L’immagine del vestito, che potrebbe far pensare a qualcosa di esteriore, lascia invece intendere con sufficiente chiarezza quale sia il pensiero dell’apostolo. Egli intende presentare la “vita nuova” in Cristo. Non, dunque, un influsso esterno, ma una presa di possesso da parte di Cristo che è totale e che trasforma il battezzato a sua immagine.
Ma la parte più rilevante e nuova di questa pagina paolina sta nell’affermazione successiva. In forza del battesimo che abbiamo ricevuto «non c’è né giudeo né greco; non c’è schiavo né libero; non c’è maschio e femmina». L’apostolo intende forse negare differenze così ovvie e innegabili? No, certamente. Sua intenzione è affermare che tutte le differenze tra gli uomini non creano separazione, perché Cristo unisce coloro che, per grazia, comunicano alla sua vita (cf. Col 3,11).

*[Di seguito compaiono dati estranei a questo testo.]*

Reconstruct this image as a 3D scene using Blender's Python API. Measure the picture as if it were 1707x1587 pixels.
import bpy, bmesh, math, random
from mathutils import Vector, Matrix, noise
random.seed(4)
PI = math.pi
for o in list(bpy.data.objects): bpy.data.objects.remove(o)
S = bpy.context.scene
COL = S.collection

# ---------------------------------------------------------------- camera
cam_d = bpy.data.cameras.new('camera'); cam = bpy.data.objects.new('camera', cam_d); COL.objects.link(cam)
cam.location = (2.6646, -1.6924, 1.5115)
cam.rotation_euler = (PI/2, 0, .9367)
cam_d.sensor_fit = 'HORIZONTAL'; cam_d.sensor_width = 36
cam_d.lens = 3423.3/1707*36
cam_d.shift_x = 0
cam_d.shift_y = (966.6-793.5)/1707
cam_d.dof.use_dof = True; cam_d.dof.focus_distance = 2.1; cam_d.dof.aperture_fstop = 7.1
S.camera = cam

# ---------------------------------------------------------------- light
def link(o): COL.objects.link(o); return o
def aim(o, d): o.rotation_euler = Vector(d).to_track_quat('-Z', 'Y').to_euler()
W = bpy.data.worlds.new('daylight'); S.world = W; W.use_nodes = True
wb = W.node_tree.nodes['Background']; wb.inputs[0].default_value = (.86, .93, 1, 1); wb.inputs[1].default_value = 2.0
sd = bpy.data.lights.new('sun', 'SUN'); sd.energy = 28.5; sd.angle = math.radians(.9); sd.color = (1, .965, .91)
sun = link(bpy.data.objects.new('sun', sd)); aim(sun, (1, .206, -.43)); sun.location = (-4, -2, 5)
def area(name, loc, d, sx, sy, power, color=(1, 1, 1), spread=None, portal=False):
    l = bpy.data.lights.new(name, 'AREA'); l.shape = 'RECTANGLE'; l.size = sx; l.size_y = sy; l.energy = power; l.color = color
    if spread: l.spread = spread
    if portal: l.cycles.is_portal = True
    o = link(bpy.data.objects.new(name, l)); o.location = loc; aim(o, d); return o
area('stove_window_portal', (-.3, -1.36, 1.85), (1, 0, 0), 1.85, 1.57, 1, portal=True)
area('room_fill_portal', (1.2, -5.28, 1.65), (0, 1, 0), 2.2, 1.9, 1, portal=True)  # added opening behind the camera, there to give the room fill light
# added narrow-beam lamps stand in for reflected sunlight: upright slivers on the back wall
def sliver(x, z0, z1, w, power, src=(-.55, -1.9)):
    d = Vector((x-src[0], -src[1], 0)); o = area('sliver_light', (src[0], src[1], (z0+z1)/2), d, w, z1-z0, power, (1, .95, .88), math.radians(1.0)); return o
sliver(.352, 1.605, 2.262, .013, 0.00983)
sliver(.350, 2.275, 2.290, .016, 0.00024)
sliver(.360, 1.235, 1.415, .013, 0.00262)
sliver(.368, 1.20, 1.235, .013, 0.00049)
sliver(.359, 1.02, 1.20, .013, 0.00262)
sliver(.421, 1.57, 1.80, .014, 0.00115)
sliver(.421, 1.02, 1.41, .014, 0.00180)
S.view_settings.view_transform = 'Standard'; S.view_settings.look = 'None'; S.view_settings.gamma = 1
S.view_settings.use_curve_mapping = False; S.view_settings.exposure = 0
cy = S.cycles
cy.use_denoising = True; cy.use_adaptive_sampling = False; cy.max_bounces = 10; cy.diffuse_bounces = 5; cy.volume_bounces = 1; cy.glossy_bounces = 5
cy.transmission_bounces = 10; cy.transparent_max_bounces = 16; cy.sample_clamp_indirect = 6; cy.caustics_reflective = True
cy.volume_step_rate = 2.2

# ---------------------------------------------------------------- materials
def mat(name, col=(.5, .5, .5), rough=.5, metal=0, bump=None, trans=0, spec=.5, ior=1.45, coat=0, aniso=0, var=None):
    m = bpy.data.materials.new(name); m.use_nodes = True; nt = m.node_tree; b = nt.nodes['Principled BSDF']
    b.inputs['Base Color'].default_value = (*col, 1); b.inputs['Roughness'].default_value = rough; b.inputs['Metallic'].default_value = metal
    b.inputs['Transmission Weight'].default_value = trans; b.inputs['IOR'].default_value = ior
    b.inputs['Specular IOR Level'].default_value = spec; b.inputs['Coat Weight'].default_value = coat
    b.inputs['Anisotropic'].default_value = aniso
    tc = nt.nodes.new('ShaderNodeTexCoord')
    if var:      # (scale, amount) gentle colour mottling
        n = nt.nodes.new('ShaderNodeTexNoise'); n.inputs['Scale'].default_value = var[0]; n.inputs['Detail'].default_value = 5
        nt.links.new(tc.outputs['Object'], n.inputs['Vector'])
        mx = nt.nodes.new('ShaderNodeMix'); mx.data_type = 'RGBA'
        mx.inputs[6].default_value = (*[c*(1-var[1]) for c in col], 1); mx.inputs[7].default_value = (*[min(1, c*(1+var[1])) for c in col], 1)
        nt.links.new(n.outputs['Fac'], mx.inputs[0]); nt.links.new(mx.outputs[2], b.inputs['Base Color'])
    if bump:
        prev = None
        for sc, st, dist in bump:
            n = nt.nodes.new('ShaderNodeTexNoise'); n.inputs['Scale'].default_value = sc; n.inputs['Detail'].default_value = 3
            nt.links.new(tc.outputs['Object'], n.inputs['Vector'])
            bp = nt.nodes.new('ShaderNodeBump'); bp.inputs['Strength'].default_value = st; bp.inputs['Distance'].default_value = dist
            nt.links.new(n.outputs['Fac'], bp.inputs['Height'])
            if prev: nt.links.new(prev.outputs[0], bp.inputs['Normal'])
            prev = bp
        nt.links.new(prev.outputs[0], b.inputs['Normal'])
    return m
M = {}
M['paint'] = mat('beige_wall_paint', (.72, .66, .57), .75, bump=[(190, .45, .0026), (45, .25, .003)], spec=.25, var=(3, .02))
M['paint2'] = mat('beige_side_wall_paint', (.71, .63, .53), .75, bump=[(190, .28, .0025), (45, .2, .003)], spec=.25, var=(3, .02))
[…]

È una motivazione che occorre mettere in grande evidenza. Paolo arriva a questa conclusione «perché tutti voi siete uno in Cristo Gesù». L’apostolo intende affermare che, in Cristo, in forza del battesimo, noi formiamo un solo corpo, siamo cioè una personalità corporativa: «E noi tutti… veniamo trasformati in quella medesima immagine, di gloria in gloria, secondo l’azione dello Spirito del Signore» (2Cor 3,18).
La conclusione viene ovvia: «Se appartenete a Cristo, allora siete discendenza di Abramo, eredi secondo la promessa». Paolo non teme di risalire fino ad Abramo, da lui chiamato «nostro padre nella fede». E, dal momento che la figura di Abramo è intimamente legata alla promessa, Paolo arriva ad annunciare quella che potremmo chiamare la più alta beatitudine del Nuovo Testamento: la nostra partecipazione all’eredità di Abramo.

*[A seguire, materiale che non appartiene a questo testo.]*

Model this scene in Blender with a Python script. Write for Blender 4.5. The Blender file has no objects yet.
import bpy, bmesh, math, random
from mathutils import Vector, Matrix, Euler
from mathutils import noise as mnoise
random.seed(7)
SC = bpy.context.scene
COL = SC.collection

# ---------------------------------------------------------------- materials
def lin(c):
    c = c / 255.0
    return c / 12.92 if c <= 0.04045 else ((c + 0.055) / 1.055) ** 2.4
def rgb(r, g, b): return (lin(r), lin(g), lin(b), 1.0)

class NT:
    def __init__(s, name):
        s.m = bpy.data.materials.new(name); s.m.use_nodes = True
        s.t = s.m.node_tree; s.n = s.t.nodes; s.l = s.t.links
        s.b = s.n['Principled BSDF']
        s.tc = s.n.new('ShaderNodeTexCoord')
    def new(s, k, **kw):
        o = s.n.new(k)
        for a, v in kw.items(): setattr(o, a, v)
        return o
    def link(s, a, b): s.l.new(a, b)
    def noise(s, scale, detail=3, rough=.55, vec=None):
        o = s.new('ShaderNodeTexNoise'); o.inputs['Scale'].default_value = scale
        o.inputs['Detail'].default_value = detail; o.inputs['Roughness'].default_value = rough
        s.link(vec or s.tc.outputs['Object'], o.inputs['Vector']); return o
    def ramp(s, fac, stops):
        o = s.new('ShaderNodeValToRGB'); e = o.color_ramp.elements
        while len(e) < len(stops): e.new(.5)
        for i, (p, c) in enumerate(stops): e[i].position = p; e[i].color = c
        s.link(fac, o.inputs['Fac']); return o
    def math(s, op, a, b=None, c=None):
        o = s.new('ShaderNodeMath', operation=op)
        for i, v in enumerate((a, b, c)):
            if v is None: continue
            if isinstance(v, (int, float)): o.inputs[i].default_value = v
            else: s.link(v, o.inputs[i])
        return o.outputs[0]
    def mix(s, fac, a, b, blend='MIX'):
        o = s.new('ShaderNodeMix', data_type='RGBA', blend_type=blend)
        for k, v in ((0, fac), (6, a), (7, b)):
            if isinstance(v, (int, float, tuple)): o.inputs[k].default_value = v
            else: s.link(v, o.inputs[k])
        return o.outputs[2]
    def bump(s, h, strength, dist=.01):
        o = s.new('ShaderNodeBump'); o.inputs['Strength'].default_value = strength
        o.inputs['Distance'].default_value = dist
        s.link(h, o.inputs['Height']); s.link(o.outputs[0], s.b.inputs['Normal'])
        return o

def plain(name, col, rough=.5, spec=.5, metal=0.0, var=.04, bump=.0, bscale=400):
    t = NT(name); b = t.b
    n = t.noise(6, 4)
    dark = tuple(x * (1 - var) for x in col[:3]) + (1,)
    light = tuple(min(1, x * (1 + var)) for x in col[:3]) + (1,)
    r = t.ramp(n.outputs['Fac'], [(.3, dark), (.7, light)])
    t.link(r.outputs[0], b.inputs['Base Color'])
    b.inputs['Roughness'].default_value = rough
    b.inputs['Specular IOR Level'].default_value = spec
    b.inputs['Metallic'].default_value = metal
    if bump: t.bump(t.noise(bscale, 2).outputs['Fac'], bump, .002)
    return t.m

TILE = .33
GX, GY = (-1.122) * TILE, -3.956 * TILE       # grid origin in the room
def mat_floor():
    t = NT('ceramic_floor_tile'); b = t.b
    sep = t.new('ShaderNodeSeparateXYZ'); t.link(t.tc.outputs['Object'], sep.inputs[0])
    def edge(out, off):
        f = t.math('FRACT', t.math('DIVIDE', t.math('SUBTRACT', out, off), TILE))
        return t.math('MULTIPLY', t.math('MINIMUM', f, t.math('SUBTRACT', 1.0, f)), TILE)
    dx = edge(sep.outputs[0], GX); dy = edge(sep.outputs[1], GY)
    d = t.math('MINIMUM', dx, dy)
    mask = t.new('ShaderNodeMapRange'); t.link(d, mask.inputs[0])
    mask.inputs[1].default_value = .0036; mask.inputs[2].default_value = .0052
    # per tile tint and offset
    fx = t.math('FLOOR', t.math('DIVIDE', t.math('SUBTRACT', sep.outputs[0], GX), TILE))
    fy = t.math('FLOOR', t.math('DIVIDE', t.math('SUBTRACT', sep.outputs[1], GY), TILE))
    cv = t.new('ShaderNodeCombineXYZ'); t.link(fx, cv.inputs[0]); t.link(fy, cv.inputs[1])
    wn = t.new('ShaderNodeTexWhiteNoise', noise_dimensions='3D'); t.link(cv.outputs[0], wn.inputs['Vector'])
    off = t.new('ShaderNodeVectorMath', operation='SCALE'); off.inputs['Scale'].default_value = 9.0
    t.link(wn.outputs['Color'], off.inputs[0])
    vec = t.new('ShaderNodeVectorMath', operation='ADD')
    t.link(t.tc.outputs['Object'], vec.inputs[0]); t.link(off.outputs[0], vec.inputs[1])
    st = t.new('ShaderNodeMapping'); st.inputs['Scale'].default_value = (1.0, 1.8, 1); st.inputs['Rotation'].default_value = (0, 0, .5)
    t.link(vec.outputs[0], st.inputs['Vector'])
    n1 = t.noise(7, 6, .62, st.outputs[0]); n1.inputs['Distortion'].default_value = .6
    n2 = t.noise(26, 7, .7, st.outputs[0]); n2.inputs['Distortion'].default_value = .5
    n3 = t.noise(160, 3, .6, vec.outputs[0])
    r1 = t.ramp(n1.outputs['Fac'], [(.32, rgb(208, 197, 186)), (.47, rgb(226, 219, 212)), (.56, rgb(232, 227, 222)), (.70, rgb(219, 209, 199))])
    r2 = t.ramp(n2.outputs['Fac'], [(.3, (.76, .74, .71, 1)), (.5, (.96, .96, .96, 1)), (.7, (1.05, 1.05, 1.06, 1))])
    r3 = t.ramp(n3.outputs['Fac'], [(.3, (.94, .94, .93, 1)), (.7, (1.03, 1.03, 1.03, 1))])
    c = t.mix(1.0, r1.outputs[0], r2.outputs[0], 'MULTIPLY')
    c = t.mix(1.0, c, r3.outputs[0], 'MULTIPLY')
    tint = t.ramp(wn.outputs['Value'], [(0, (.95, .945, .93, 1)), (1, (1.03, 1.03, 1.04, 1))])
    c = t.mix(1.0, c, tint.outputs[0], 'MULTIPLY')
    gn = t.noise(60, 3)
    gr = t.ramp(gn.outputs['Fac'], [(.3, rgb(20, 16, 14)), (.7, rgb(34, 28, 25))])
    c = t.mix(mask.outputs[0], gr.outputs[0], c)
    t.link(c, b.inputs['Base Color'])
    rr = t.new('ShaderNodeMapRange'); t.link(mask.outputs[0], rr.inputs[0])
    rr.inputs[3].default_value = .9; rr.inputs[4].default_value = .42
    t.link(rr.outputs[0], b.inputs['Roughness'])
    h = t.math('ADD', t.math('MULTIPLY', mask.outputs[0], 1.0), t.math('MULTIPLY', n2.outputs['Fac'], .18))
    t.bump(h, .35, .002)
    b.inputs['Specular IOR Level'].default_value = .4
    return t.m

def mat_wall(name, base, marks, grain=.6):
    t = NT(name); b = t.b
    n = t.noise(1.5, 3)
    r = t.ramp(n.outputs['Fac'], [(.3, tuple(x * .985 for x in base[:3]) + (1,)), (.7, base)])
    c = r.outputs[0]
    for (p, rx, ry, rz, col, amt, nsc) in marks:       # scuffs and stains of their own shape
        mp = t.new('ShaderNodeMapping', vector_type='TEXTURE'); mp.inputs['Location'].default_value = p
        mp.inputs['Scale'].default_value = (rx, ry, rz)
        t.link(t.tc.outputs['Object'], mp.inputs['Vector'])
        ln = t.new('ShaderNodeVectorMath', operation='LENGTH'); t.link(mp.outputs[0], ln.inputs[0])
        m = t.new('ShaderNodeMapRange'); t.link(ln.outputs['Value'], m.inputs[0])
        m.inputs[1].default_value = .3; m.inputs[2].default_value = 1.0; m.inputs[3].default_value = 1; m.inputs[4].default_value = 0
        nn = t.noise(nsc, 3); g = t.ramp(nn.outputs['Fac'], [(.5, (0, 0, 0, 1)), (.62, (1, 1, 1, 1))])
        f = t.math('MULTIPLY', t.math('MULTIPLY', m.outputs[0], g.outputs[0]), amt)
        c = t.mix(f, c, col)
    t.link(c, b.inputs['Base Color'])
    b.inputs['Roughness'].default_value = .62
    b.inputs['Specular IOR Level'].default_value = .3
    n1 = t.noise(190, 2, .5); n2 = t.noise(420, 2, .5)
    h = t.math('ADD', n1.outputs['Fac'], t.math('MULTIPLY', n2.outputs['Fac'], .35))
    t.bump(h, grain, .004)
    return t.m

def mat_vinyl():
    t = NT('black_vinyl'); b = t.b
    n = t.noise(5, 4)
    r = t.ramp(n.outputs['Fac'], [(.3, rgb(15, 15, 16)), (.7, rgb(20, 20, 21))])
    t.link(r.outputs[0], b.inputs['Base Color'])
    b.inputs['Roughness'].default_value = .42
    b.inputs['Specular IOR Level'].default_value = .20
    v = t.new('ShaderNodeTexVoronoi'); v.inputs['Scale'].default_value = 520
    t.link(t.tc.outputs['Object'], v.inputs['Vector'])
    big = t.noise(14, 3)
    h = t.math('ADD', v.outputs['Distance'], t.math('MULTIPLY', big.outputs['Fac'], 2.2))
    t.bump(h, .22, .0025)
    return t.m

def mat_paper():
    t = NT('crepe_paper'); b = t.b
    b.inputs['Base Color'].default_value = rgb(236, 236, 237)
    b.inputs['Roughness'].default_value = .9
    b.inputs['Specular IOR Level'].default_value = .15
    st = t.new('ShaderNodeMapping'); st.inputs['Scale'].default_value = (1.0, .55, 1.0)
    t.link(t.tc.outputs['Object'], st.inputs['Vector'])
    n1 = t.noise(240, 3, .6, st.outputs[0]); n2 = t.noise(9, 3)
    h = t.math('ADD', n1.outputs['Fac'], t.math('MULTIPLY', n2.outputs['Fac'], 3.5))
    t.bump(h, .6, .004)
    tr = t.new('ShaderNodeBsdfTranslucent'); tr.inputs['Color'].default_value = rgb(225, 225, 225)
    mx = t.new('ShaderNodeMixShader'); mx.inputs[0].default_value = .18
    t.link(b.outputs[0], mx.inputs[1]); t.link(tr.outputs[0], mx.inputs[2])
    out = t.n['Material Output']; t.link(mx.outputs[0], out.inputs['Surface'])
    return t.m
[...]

4. Qui l’evangelista Luca raccoglie e trasmette messaggi vari e complementari. In prima battuta, abbiamo la professione di fede di Pietro, la quale non si riduce ad un semplice riconoscimento della messianicità di Gesù, ma implica anche un’apertura al mistero pasquale. Esattamente quello verso cui portava la profezia di Zaccaria. Pertanto, chi dice di credere in Gesù non può ignorare il suo “mistero” (fermandosi magari alla sua incarnazione), ma deve entrare in un dinamismo di grazia che lo porta alla sua morte e risurrezione, anzi fino all’ascensione e alla pentecoste.

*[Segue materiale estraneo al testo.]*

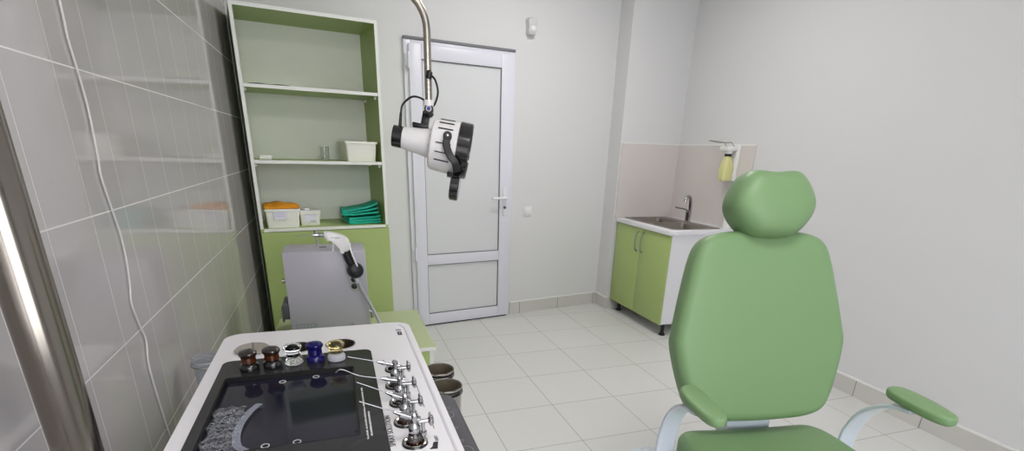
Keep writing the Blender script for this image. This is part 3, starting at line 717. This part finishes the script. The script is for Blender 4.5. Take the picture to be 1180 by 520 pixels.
bm = BM(); box(bm, -.5285, -.5255, -2.800, -2.782, uz+.0007, uz+.0012); obj('logo_stripe', bm, 'mark', lg)
bm = BM(); lathe(bm, [(.008, 0), (.0105, 0), (.0105, .0007), (.008, .0007), (.008, 0)], (-.527, -2.757, uz), n=20, cap0=False, cap1=False); box(bm, -.5285, -.5255, -2.766, -2.748, uz, uz+.0007); box(bm, -.534, -.520, -2.7585, -2.7555, uz, uz+.0007); obj('logo_emblem', bm, 'mark', u)
# body
bm = BM(); prism(bm, rrect(-1.010, -.535, uy0+.03, uy1-.03, .04), .07, .7545); obj('unit_body', bm, 'unit', u)
for x in (-.95, -.59):
    for y in (uy0+.1, uy1-.1):
        bm = BM(); cyl(bm, (x-.012, y, .032), (x+.012, y, .032), .032, n=24); wh = obj('caster', bm, 'black', u)
        bm = BM(); box(bm, x-.018, x+.018, y-.018, y+.018, .064, .072); obj('caster_fork', bm, 'steel', wh)
# side control panel
bm = BM(); q = [(-.534, -3.66), (-.394, -3.66), (-.394, -3.020), (-.400, -2.985), (-.418, -2.968), (-.450, -2.962), (-.534, -2.962)]
prism(bm, q, .625, .650, bev=.004, seg=2); cp = obj('control_panel', bm, 'unitdark', u)
for x, y, r in ((-.436, -3.105, .020), (-.430, -3.30, .022)):
    bm = BM(); lathe(bm, [(r-.0012, 0), (r, 0), (r, .0006), (r-.0012, .0006), (r-.0012, 0)], (x, y, .650), n=36, cap0=False, cap1=False); obj('key_ring', bm, 'mark', cp)
for i in range(9):
    bm = BM(); lathe(bm, [(.0045, 0), (.0055, 0), (.0055, .0006), (.0045, .0006), (.0045, 0)], (-.428+(.002 if i % 2 else -.012), -3.03-.034*i-(.05 if i > 2 else 0), .650), n=18, cap0=False, cap1=False); obj('key_mark', bm, 'mark', cp)
# cup holders
cups = [(-.380, -2.812), (-.378, -2.668)]
for x, y in cups:
    bm = BM(); ring_r = .0558
    pts = [(x+ring_r*math.cos(a), y+ring_r*math.sin(a), .580) for a in [2*PI*i/40 for i in range(41)]]
    tube(bm, pts, .0022, 8, cap=False); tube(bm, [(-.5345, y, .580), (x-ring_r, y, .580)], .0035, 10); obj('cup_holder', bm, 'black', u)
bm = BM(); tube(bm, smooth_path([(-.47, -2.80, .60), (-.455, -2.77, .632), (-.43, -2.745, .628), (-.44, -2.72, .60), (-.47, -2.71, .59), (-.5345, -2.71, .59)], 6), .004, 8); obj('hook', bm, 'chrome', u)
lx, ly = -1.112, -2.712
bm = BM(); pts = [(lx+.0445*math.cos(a), ly+.0445*math.sin(a), .725) for a in [2*PI*i/36 for i in range(37)]]
tube(bm, pts, .003, 8, cap=False); tube(bm, [(lx+.0445, ly, .725), (-1.0095, ly, .725)], .004, 8); obj('cup_holder', bm, 'steel', u)

# things in and on the unit
for (x, y), lab in zip(cups, ('polished steel cup with black band nearer the camera beside the unit', 'polished steel cup farther from the camera beside the unit')):
    b = thing('steel_cup', lab, 'cup', (x, y, .415), group='steel cups hung beside the unit')
    bm = BM(); lathe(bm, [(.048, 0), (.050, .004), (.0525, .178), (.056, .182), (.0568, .186), (.055, .189), (.0515, .186), (.049, .006), (0, .006)], n=44, cap1=False); obj('cup_body', bm, 'cupsteel', b)
    bm = BM(); lathe(bm, [(.0508, .184), (.0486, .007), (0, .007)], n=44, cap0=False, cap1=False); obj('lightened_inside', bm, mat('lightened cup inside', (158, 148, 130), .34, .7), b)  # added inner skin, painted lighter to brighten the dark inside of the cup
    bm = BM(); lathe(bm, [(.0527, .174), (.0562, .1735), (.0562, .1805), (.0527, .1805)], n=44, cap0=False, cap1=False); obj('rubber_band', bm, 'black', b)
b = thing('plastic_beaker', 'clear plastic beaker held between the unit and the tiled wall', 'beaker', (lx, ly, .63))
bm = BM(); lathe(bm, [(.034, 0), (.036, .004), (.041, .115), (.0425, .118), (.040, .118), (.034, .005), (0, .005)], n=32, cap1=False); obj('beaker_body', bm, 'plastic', b)
bm = BM(); lathe(bm, [(.0415, .1055), (.0435, .1075), (.0415, .1095)], n=32, cap0=False, cap1=False); obj('rim_bead', bm, 'milk', b)
x, y, r = holes[0]
b = thing('glass_cover', 'round clear glass dish sitting in the left cup opening of the unit', 'cover', (x, y, uz+.0022))  # glass lid closing the left cup opening
bm = BM(); lathe(bm, [(.047, 0), (.0475, .003), (.044, .006), (.012, .0075), (0, .0075)], n=40, cap1=False); obj('cover_disc', bm, mat('tinted clear lid', (214, 206, 196), .12, trans=.55), b)
bm = BM(); tube(bm, smooth_path([(-.004, .044, .0065), (.0, .02, .0085), (.004, 0, .009), (.002, -.03, .0085)], 5), .0018, 8); obj('cover_seam', bm, 'greydark', b)

def jar(name, label, x, y, style):
    b = thing(name, label, 'bottle', (x, y, uz+.0028), group='stoppered jars along the black glass')
    gm, sm, body = {'amber': ('amber', 'stopamber', 'amber'), 'clear': ('clear', 'clear', 'clear'), 'cobalt': ('cobalt', 'cobalt', 'cobalt'), 'straw': ('straw', 'straw', 'milk')}[style]
    if 'stopamber' not in M: M['stopamber'] = mat('dark amber stopper', (44, 36, 32), .12, trans=.1, coat=.5)
    bm = BM(); lathe(bm, [(.0225, 0), (.0245, .002), (.0245, .012), (.021, .017), (.0165, .019), (.0165, .022), (.013, .022)], n=32); obj('jar_neck', bm, 'blackgloss' if style == 'amber' else body, b)
    bm = BM(); lathe(bm, [(.0145, .022), (.0195, .0225), (.0185, .036), (.015, .0375)], n=32); obj('jar_collar', bm, gm, b)
    bm = BM(); lathe(bm, [(.0135, .0375), (.0215, .040), (.0235, .044), (.0235, .048), (.020, .0525), (.012, .055), (0, .0555)], n=32, cap1=False); obj('stopper', bm, sm, b)
jy = [-2.985, -2.977, -2.968, -2.966, -2.972]
for x, y, st, lab in zip((-.947, -.891, -.838, -.781, -.725), jy, ('amber', 'amber', 'clear', 'cobalt', 'straw'),
        ('brown glass jar with dark stopper at the left end of the jar row', 'brown glass jar with dark stopper second from the left, beside the clear jar', 'colourless clear glass stoppered jar in the middle of the row', 'cobalt blue glass stoppered jar', 'jar with straw yellow stopper and frosted base at the right end')):
    jar('medicine_jar', lab, x, y, st)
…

In seconda battuta, troviamo un cenno discreto a quello che gli esperti del Nuovo Testamento chiamano il «segreto messianico». Quello che afferma il Signore non va certamente inteso come una riserva e, tanto meno, come un rifiuto della professione di fede di Pietro, quanto invece come una sua personale preoccupazione: quella, cioè, di non esporsi al plauso della gente per non compromettere l’essenza della sua missione e la purezza della sua testimonianza al mondo. Un dato ricorrente e scontato di tutta la tradizione evangelica è proprio quello di Gesù che si sottrae metodicamente ad ogni forma di mondanità e di trionfalismo.
Infine, Luca riferisce un detto di Gesù relativo alla sequela: «Se qualcuno vuole venire dietro a me…». Il Messia intende ribadire il concetto espresso prima, relativo non alla semplice sequela, ma alle modalità con le quali essa deve essere intesa e praticata e cioè la piena e incondizionata accettazione della croce di Gesù, intesa non come un’ineludibile fatalità storica ma – come si legge nella lettera agli Ebrei 12,2 – come libera e gioiosa accoglienza della volontà del Padre: «Egli, di fronte alla gioia che gli era posta dinanzi, si sottopose alla croce, disprezzando il disonore».
Il cristiano sa bene che non ci può essere gioia vera se non passando attraverso le prove e le lacrime. Fu questa anche la convinzione maturata da Paolo al termine del suo primo viaggio missionario: «Dobbiamo entrare nel regno di Dio attraverso molte tribolazioni» (At 14,22).